The grimace on Lonnie Hurst's face as he was carted off the Memorial Stadium field Saturday said it all.

The Illini not only continued their seven-game losing streak with a 36-10 homecoming loss to Minnesota, but they also added another few names to the string of injuries that is unraveling their season.

"It just seems like every week you look up and somebody else is missing a game and somebody is hurt," Illini fullback Carey Davis said.

Hurst was one of three key players that was driven away from the Illini sidelines mid-game in an injury vehicle that is beginning to rack up as much mileage as the Minnesota running backs did Saturday.

The Illini's starting receiver left the game in the fourth quarter with an ankle injury that left him struggling to even get in the injury trailer.

He was preceded to the trailer by the Illini's other starting receiver, Kelvin Hayden. Hayden left the game with a high ankle sprain after notching a 39-yard pass play in the third quarter. A few plays later, starting running back Pierre Thomas left the game when he took a helmet to the leg for a deep bone bruise.

The Illini will know more about the players' status for next Saturday's game at Iowa later this week.

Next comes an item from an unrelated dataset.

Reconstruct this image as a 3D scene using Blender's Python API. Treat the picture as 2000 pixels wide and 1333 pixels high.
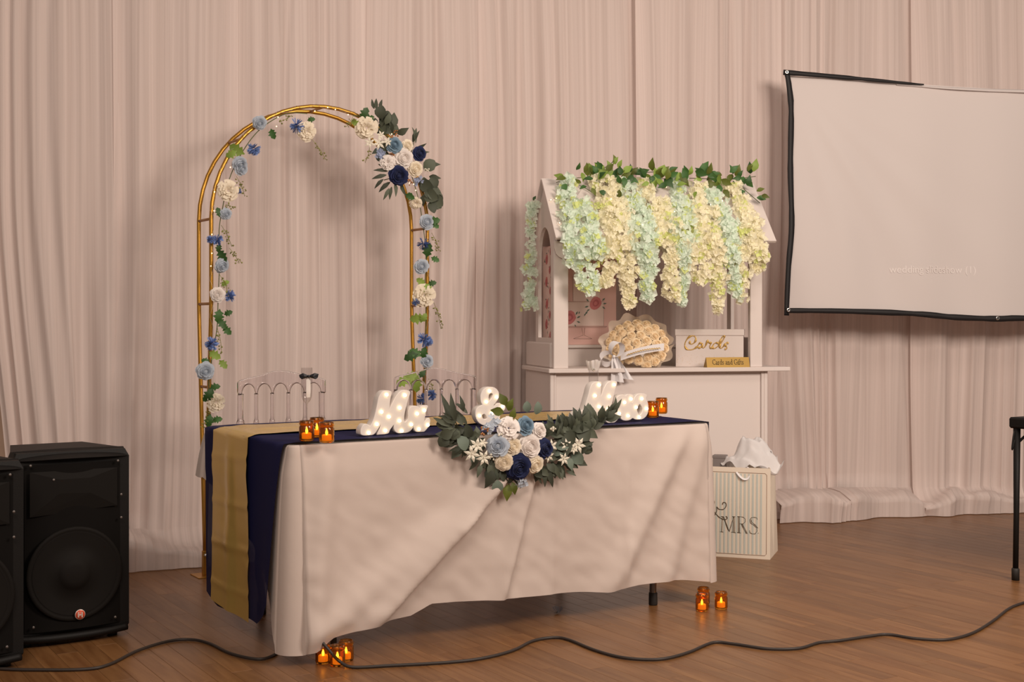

"We've been banged up, and now it's worse," Illinois head coach Ron Turner said. "Usually it works when you start getting them, you get them all at the same position. Some years you don't get any. I've gone through seasons where we don't have any, but we've gotten a lot. That's part of it. You've just got to keep going."

That carry-on attitude seemed to be working in the first half of Saturday's game.

With quarterback Jon Beutjer sidelined for the rest of the season with a back injury and starting running back E.B. Halsey out with a sprained knee, the Illini still managed to put together some offense early.

Thomas looked strong in his relief role, putting up 59 rushing yards in the first half (70 total).

And after falling behind 17-0, senior quarterback Dustin Ward replaced starter Chris Pazan in the second quarter to give the offense a spark and lead the Illini on a touchdown drive.

But then the same old story set in.

Down 17-7, Ward led the Illini to the Minnesota 10-yard line with about two minutes to go in the first half. But a botched pass to Hayden was intercepted by the Golden Gophers' Justin Isom, and the Illini went to the locker room without their second score.

"(Hayden) got tripped up a little, and I missed him," Ward said. "It floated a little on me and kept going, and I didn't see what happened from then on. I just know they got it. That's a lot of momentum. It would have been nice, real nice."

Add a third-quarter touchdown pass to Mark Kornfeld that would have brought Illinois within nine points of Minnesota as another thing that "would have been nice" for the Illini.

Kornfeld caught a 10-yard pass from Ward, but officials ruled that he stepped out of bounds in the end zone and re-entered to catch the pass.

"It was just disappointing because it's not like I gained an advantage by anything I did, but the fact is that's the rule and I have to have better awareness and make sure I don't do that," Kornfeld said. "That would have been a big momentum change."

But it wasn't.

Illinois scored a field goal and didn't score again, and Minnesota continued to run all over the Illini defense for 338 rushing yards (575 total).

"We were hanging in there for a while and had a chance before the half. And then we just got worn down," Turner said. "They just kept running the same plays and pounding us and we got worn down."

The Gophers' Laurence Maroney and Marion Barber III did most of the damage, combining for 308 of those yards.

"They don't wear down," Illini linebacker Winston Taylor said. "They weren't really physical, but they were just really good at getting in your way ... I think they have three really good backs. They have good vision. I didn't know which one was which. They just kept rotating them."

Rotation is not much of an option for the Illini these days after suffering a string of defensive losses — and now a separate string on offense.

But the Illini said the only thing they can do is keep working as the losses — of games and players — keep piling up.

"We're not going to use that as our crutch. We're not going to make that as our excuse," Davis said. "It's football — people get injured every day. People are going to have to step in and make plays for those that get hurt."